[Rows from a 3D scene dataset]
□ □ □
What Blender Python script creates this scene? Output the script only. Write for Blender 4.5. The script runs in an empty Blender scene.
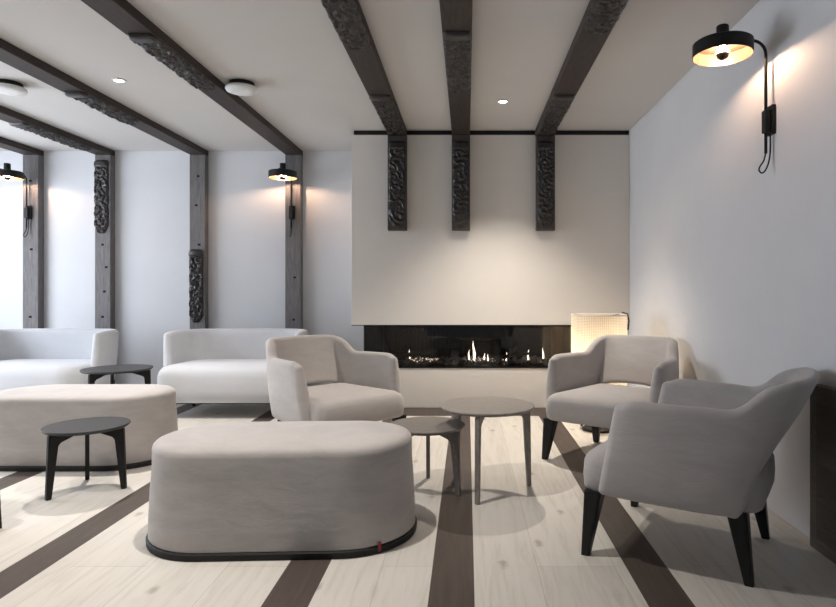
import bpy, bmesh, math, random
from mathutils import Vector, Matrix, noise
PI = math.pi
S = bpy.context.scene
COL = S.collection
random.seed(4)

# ------------------------------------------------------------ camera
cd = bpy.data.cameras.new('camera'); cam = bpy.data.objects.new('camera', cd); COL.objects.link(cam)
cam.location = (0, 0, 1.10); cam.rotation_euler = (PI/2, 0, 0)
cd.sensor_width = 36; cd.lens = 600*36/836
cd.shift_x = -49/836; cd.shift_y = -12/836
cd.clip_start = 0.05
S.camera = cam
S.view_settings.view_transform = 'Standard'; S.view_settings.look = 'None'
S.view_settings.gamma = 1; S.view_settings.exposure = 0.38; S.view_settings.use_curve_mapping = False

# ------------------------------------------------------------ world and lights
W = bpy.data.worlds.new('world'); S.world = W; W.use_nodes = True
bg = W.node_tree.nodes['Background']; bg.inputs[0].default_value = (0.72, 0.82, 1.0, 1); bg.inputs[1].default_value = 0.5

def area(name, loc, rot, sx, sy, power, col):
    l = bpy.data.lights.new(name, 'AREA'); l.shape = 'RECTANGLE'; l.size = sx; l.size_y = sy
    l.energy = power; l.color = col
    o = bpy.data.objects.new(name, l); o.location = loc; o.rotation_euler = rot; COL.objects.link(o); return o
def spot(name, loc, power, col, size=98, blend=1.0, r=0.035):
    l = bpy.data.lights.new(name, 'SPOT'); l.energy = power; l.color = col; l.spot_size = math.radians(size)
    l.spot_blend = blend; l.shadow_soft_size = r
    o = bpy.data.objects.new(name, l); o.location = loc; COL.objects.link(o); return o

# daylight entering by the windows of the left wall and of the wall behind the camera
area('daylight_left', (-5.72, 4.45, 1.45), (0, -PI/2, 0), 2.0, 2.6, 100, (0.82, 0.89, 1.0))
area('daylight_left', (-5.72, 1.0, 1.45), (0, -PI/2, 0), 2.0, 2.6, 8, (0.80, 0.89, 1.0))
area('daylight_rear', (-2.6, -2.42, 1.45), (PI/2, 0, PI), 3.2, 1.9, 4, (0.86, 0.91, 1.0))
DOWN = [(0.287, 4.79, 200), (-2.50, 4.31, 190), (-2.50, 2.1, 90), (-4.9, 4.31, 70), (-4.9, 2.1, 50), (-0.85, 2.45, 125), (0.0, -0.6, 8), (-2.5, -0.2, 10)]
for x, y, p in DOWN:
    spot('downlight_beam', (x, y, 2.585), p, (1.0, 0.90, 0.78) if x > 0 else (1.0, 0.935, 0.86), 98 if y > 4 else 108)

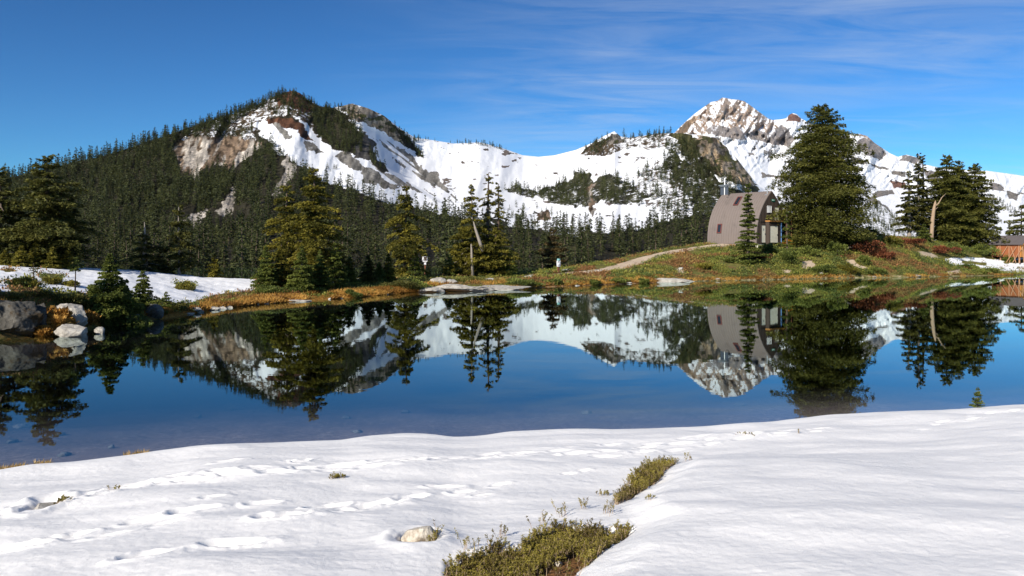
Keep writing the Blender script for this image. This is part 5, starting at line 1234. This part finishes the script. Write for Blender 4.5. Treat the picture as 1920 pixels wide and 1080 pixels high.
# ------------------------------------------------------------------ heather on the near bank
def heather(name, label, pts, seed, hgt=(.06, .14), leaves=26, leafs=.016, dead=.25, cat='shrub', group=None):
    r = np.random.default_rng(seed); n = len(pts)
    H = r.uniform(*hgt, n); lean = r.normal(0, .28, (n, 2))
    base = pts; tip = base+np.stack([lean[:, 0]*H, lean[:, 1]*H, H], -1)
    mid = (base+tip)/2+np.stack([lean[:, 0]*-.15*H, lean[:, 1]*-.15*H, np.zeros(n)], -1)
    w = .0020
    sd = unit(r.normal(0, 1, (n, 3))*np.array([1, 1, 0]))*w
    SV = np.stack([base-sd, base+sd, mid+sd, mid-sd, mid-sd, mid+sd, tip+sd*.5, tip-sd*.5], 1).reshape(-1, 3)
    SQ = np.arange(n*8).reshape(-1, 4)
    alive = r.random(n) > dead*.8
    i = np.repeat(np.where(alive)[0], leaves); m = len(i)
    s = .3+.74*r.random(m)**.7; p = base[i]*(1-s)[:, None]+tip[i]*s[:, None]
    dv = unit(r.normal(0, 1, (m, 3))*np.array([1, 1, .3])+np.array([0, 0, .75])); nv = unit(r.normal(0, 1, (m, 3))+np.array([0, 0, .6]))
    ln = leafs*r.uniform(.6, 1.4, m)
    V = leaves_np(p, dv, nv, ln, ln*.36)
    tint = np.clip(.42+.9*(vn2(base[:, 0]*7, base[:, 1]*7, 77)-.5)[i]+.18*r.normal(0, 1, n)[i]+.16*r.normal(0, 1, m)+.35*(s-.6), 0, 1)
    t = thing(name, label, cat, base.mean(0), 0, group); o = base.mean(0)
    link('stems', np_mesh('stems', SV-o, SQ, None, None, False, [M['stemtan']]), t)
    link('foliage', np_mesh('foliage', V-o, np.arange(m*4).reshape(-1, 4), None, {'tint': np.repeat(tint, 4)}, False, [M['heather']]), t)
def in_patch(poly, n, seed, avoid=None, shrink=.0):
    r = np.random.default_rng(seed); pw = to_w(poly); a = pw.min(0); b = pw.max(0)
    X = r.uniform(a[0], b[0], n*3); Y = r.uniform(a[1], b[1], n*3)
    ok = inpoly(X+.035*fbm2(X*7, Y*7, 61, 2), Y+.05*fbm2(X*7, Y*7, 62, 2), pw)
    if avoid is not None: ok &= ~(inpoly(X, Y, to_w(avoid)) & (r.random(len(X)) < .96))
    ok &= vn2(X*16, Y*16, 63) > .22
    X = X[ok][:n]; Y = Y[ok][:n]; z, _ = snow_height(X, Y)
    return np.stack([X, Y, z-.004], -1)
heather('heather_patch', 'olive heather patch around bare soil in the nearest snow gap', in_patch(HEATH_LO, 4300, 1, SOIL), 201, hgt=(.035, .10), dead=.35)
heather('heather_patch', 'smaller strip of heather under the snow bank further up', in_patch(HEATH_UP, 2300, 2), 202, hgt=(.05, .115), dead=.3)
def tuft(px, py, rad, n, seed, label, hgt, **kw):
    r = np.random.default_rng(seed); w = snow_hit(px, py); X = w[0]+r.normal(0, rad, n); Y = w[1]+r.normal(0, rad*1.2, n)
    z, _ = snow_height(X, Y); heather(kw.pop('name', 'heather_tuft'), label, np.stack([X, Y, z-.005], -1), seed, hgt=hgt, **kw)
w_ = ROCKHOLE
tuft(806, 1012, .026, 110, 210, 'heather sprigs leaning on the white stone in its hollow', (.07, .13))
tuft(1134, 922, .035, 10, 211, 'few heather tips through the snow left of the upper heather strip', (.03, .06))
tuft(1218, 957, .02, 5, 212, 'lone heather tip on the high snow bank right of the hollow', (.03, .05))
tuft(632, 903, .035, 50, 213, 'small brown tuft showing in the middle of the trampled track', (.025, .045), dead=.6)
tuft(108, 948, .06, 50, 214, 'dry sprigs beside the flat grey stone', (.03, .05), dead=.6)
tuft(217, 928, .04, 14, 215, 'dry grass bits in the trampled track at left', (.03, .05), dead=.7)
tuft(1396, 821, .06, 16, 216, 'dark twig bit lying on the snow right of centre', (.02, .035), dead=.5)
tuft(1500, 815, .02, 4, 217, 'tiny twig standing on the snow right of centre', (.05, .08), dead=.5)
for k, (px, py) in enumerate(((1015, 985), (940, 1008), (1055, 962), (1095, 950), (1140, 965), (880, 1040), (1290, 862))):
    tuft(px, py, .03, 9, 220+k, ['heather stalks at the upper left rim of the big patch', 'single dry stalks left of the big heather patch', 'stalks above the big heather patch, middle', 'tallest stalks above the big heather patch', 'dark stalks at the right rim of the big patch', 'stalks at the lower left rim of the big patch', 'tiny stalks right of the upper heather strip'][k], (.05, .13))
def grass(px0, px1, off, n, seed, label, h):
    r = np.random.default_rng(seed); px = r.uniform(px0, px1, n); Y = y_edge(px)+r.uniform(-.25, .12, n)+off; X = (px-960)/F*Y; z, _ = snow_height(X, Y)
    P = np.stack([X, Y, z-.01], -1); o = P.mean(0); m = n
    dv = unit(r.normal(0, .45, (m, 3))*np.array([1, 1, .2])+np.array([.3, 0, .8])); ln = r.uniform(h*.5, h, m)
    V = leaves_np(P, dv, unit(r.normal(0, 1, (m, 3))), ln, np.full(m, .010))
    c = np.clip(np.array([[.36, .24, .08]])*np.exp(r.normal(0, .35, (m, 1))), 0, 1)
    tag(link('grass_tuft', np_mesh('grass_tuft', V-o, np.arange(m*4).reshape(-1, 4), None, {'lc': np.repeat(c, 4, 0)}, False, [M['cover']]), None, o), label, 'grass')
grass(232, 278, 0, 260, 301, 'dry golden grass tuft at the near snow edge', .13); grass(62, 95, .0, 170, 302, 'dry grass tuft left of the golden one at the snow edge', .12); grass(-30, 45, .05, 420, 303, 'dry grass at the snow edge in the left corner', .13)
# ------------------------------------------------------------------ sky, sun, camera
W = bpy.data.worlds.new('World'); SC.world = W; W.use_nodes = True
nt = W.node_tree; nt.nodes.clear()
def wn(typ, ins=None, **pr):
    nd = nt.nodes.new('ShaderNode'+typ)
    for k, v in pr.items(): setattr(nd, k, v)
    for k, v in (ins or {}).items():
        if isinstance(v, bpy.types.NodeSocket): nt.links.new(v, nd.inputs[k])
        else: nd.inputs[k].default_value = v
    return nd
sky = wn('TexSky', sky_type='NISHITA', sun_disc=False, sun_elevation=SUN_EL, sun_rotation=math.atan2(TO_SUN[0], TO_SUN[1]), altitude=1500.0, air_density=1.0, dust_density=.15, ozone_density=3.5)
gen = wn('TexCoord').outputs['Generated']
sp_ = wn('SeparateXYZ', {0: gen})
den = wn('Math', {0: sp_.outputs[2], 1: .10}, operation='ADD').outputs[0]
den = wn('Math', {0: den, 1: .04}, operation='MAXIMUM').outputs[0]
cx = wn('Math', {0: sp_.outputs[0], 1: den}, operation='DIVIDE').outputs[0]
cy = wn('Math', {0: sp_.outputs[1], 1: den}, operation='DIVIDE').outputs[0]
cv = wn('CombineXYZ', {0: cx, 1: cy, 2: 0.0}).outputs[0]
m1 = wn('Mapping', {'Vector': cv, 'Rotation': (0, 0, R(-20)), 'Scale': (.6, 1.9, 1), 'Location': (1.3, .4, 0)}).outputs[0]
n1 = wn('TexNoise', {'Vector': m1, 'Scale': 1.6, 'Detail': 9, 'Roughness': .62, 'Distortion': .9}).outputs[0]
n2 = wn('TexNoise', {'Vector': cv, 'Scale': .42, 'Detail': 3, 'Roughness': .5}).outputs[0]
# wisps gather to the right and above
side = wn('MapRange', {0: sp_.outputs[0], 1: -.25, 2: .12, 3: 0., 4: 1.}).outputs[0]
c1 = wn('MapRange', {0: n1, 1: .40, 2: .80, 3: 0., 4: 1.}).outputs[0]
c2 = wn('MapRange', {0: n2, 1: .34, 2: .60, 3: 0.15, 4: 1.}).outputs[0]
cl = wn('Math', {0: c1, 1: c2}, operation='MULTIPLY').outputs[0]
cl = wn('Math', {0: cl, 1: side}, operation='MULTIPLY').outputs[0]
cl = wn('Math', {0: cl, 1: .50}, operation='MULTIPLY').outputs[0]
tintn = wn('Mix', {0: 1.0, 6: sky.outputs[0], 7: (.42, .82, 1.10, 1)}, data_type='RGBA', blend_type='MULTIPLY')
gm_ = wn('Gamma', {0: tintn.outputs[2], 1: 1.35})
tint2 = wn('Mix', {0: 1.0, 6: gm_.outputs[0], 7: (1.18, .90, .75, 1)}, data_type='RGBA', blend_type='MULTIPLY')
mixn = wn('Mix', {0: cl, 6: tint2.outputs[2], 7: (9.3, 10.2, 11.4, 1)}, data_type='RGBA')
bg = wn('Background', {0: mixn.outputs[2], 1: .052})
nt.links.new(bg.outputs[0], wn('OutputWorld').inputs[0])

HAZE = HAZED
if HAZE > 0:
    t = NT('haze')
    pv = t.n('VolumePrincipled', {'Color': (.80, .88, 1, 1), 'Density': HAZE, 'Anisotropy': .2})
    t.t.links.new(pv.outputs[0], t.out.inputs[1])
    hz = link('haze', MB().box((0, 2600, 470), (9000, 6600, 1040)).mesh('haze', [t.m]))
    tag(hz, 'thin blue air haze filling the valley', 'haze', kind='stuff')
sl = bpy.data.lights.new('sun', 'SUN'); sl.energy = 4.7; sl.angle = R(.53); sl.color = (1.0, .93, .82)
so = bpy.data.objects.new('sun', sl); COL.objects.link(so)
so.rotation_euler = Vector((-TO_SUN[0], -TO_SUN[1], -TO_SUN[2])).to_track_quat('-Z', 'Y').to_euler()

cam = bpy.data.cameras.new('camera'); cam.sensor_width = 36.0; cam.lens = 36*F/1920; cam.shift_y = -(540-HZ)/1920
cam.clip_start = .1; cam.clip_end = 20000
co = bpy.data.objects.new('camera', cam); COL.objects.link(co); co.location = (0, 0, CH); co.rotation_euler = (R(90), 0, 0)
SC.camera = co
SC.view_settings.view_transform = 'Standard'; SC.view_settings.look = 'None'; SC.view_settings.exposure = EXPO; SC.view_settings.gamma = 1
SC.cycles.max_bounces = 8; SC.cycles.diffuse_bounces = 3; SC.cycles.glossy_bounces = 3; SC.cycles.transparent_max_bounces = 8; SC.cycles.transmission_bounces = 4; SC.cycles.volume_bounces = 0
SC.cycles.use_denoising = True; SC.cycles.caustics_reflective = False; SC.cycles.caustics_refractive = False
□ □ □
Directions for this task ▸ Would you reproduce the lines above, from the very first through the line containing "random.seed(4)", exactly and without the pictures?

Task output ▸
What Blender Python script creates this scene? Output the script only. Write for Blender 4.5. The script runs in an empty Blender scene.
import bpy, bmesh, math, random
from mathutils import Vector, Matrix, noise
PI = math.pi
S = bpy.context.scene
COL = S.collection
random.seed(4)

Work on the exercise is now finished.